All the sidewalks have ‘boxes and barrels’ of ‘kitchen offal’ on them – animal waste left out with little care for hygeine and cleanliness, furthermore the ‘manure heaps’ are common and described as being ‘not everywhere’ – the negative helping to draw attention to their ubiquity as an example of faint praise. Howells uses the dichotomy between ‘stench’ and ‘savory’ aromas to build up a palate of sensory imagery which is intensified by the visual image of the ‘melting’ refuse – suggesting a horrorendous world of semi liquid filth which is then explored in a polysyndeton of detritus – the repetitive ‘and’ adding power to the image.
March’s response is a ‘whimsical’ shrug – as though this is a thing of slight interest which matters not. He seems to be above such ideas and stuck in his blind idealism for the nature of the emerging ‘melting pot’ society. He is seen to comment to the ‘boy’ who we learn to be his companion – A familiar symbol of innocence who recalls Huckleberry Finn himself in the idea of the Picaro – the urchin at the centre of a Picaresque novel – in his straightforward and innocent response to the world around him.

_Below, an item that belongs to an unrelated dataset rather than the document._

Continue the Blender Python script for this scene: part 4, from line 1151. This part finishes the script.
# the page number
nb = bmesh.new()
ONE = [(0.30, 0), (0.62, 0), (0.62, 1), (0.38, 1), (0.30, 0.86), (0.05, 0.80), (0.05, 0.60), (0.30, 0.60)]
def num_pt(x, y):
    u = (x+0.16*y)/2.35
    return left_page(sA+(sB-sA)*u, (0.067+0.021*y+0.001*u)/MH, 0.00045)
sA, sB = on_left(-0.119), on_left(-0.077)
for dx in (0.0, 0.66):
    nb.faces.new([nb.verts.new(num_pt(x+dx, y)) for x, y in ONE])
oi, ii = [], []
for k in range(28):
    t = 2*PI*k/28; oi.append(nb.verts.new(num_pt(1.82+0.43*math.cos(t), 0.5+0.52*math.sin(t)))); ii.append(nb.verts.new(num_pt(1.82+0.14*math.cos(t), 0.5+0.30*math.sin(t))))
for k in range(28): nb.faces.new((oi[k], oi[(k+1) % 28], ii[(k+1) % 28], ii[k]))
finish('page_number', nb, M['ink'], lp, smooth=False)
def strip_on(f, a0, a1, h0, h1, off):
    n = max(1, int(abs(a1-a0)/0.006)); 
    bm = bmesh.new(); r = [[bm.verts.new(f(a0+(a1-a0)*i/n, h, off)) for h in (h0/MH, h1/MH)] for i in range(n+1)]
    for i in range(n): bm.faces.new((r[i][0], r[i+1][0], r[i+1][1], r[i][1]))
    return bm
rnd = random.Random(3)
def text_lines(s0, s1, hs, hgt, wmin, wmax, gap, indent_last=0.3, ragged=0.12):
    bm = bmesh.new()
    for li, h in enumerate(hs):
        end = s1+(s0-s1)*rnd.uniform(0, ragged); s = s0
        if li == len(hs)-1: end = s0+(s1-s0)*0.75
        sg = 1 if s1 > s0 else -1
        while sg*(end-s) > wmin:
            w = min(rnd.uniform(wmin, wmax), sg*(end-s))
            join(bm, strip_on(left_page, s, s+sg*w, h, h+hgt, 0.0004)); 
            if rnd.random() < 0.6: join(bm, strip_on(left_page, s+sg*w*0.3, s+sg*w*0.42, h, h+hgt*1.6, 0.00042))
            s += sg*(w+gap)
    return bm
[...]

To March, the poor live this life because they are ‘fond’ of life in this way, as though it is a choice. Cutting through this veneer is the innocent voice of reality: to the boy the issueb is clear- the idea of ‘every sort of fraud’ bringing to mind the stereotypical American conman, seen emerging in the King and the Duke and emerging fully grown in the 20th century in the form of Jay Gatsby. As Fitzgerald puts it in a bitter take on a popular song -the rich get richer and the poor get… children!’ The poor cannot escape this squalor – they are poor and cannot pay twice. In other words the city has become a centre of vice in which money is being siphoned off to make the rich richer. The city is falling into disrepair at the same time as the population is swelling exponentially. Only the rich can maintain any good standard of living, because they can afford not only the taxes or backhanders, but also the price of paying privately for their small patches of privilege to be well-maintained.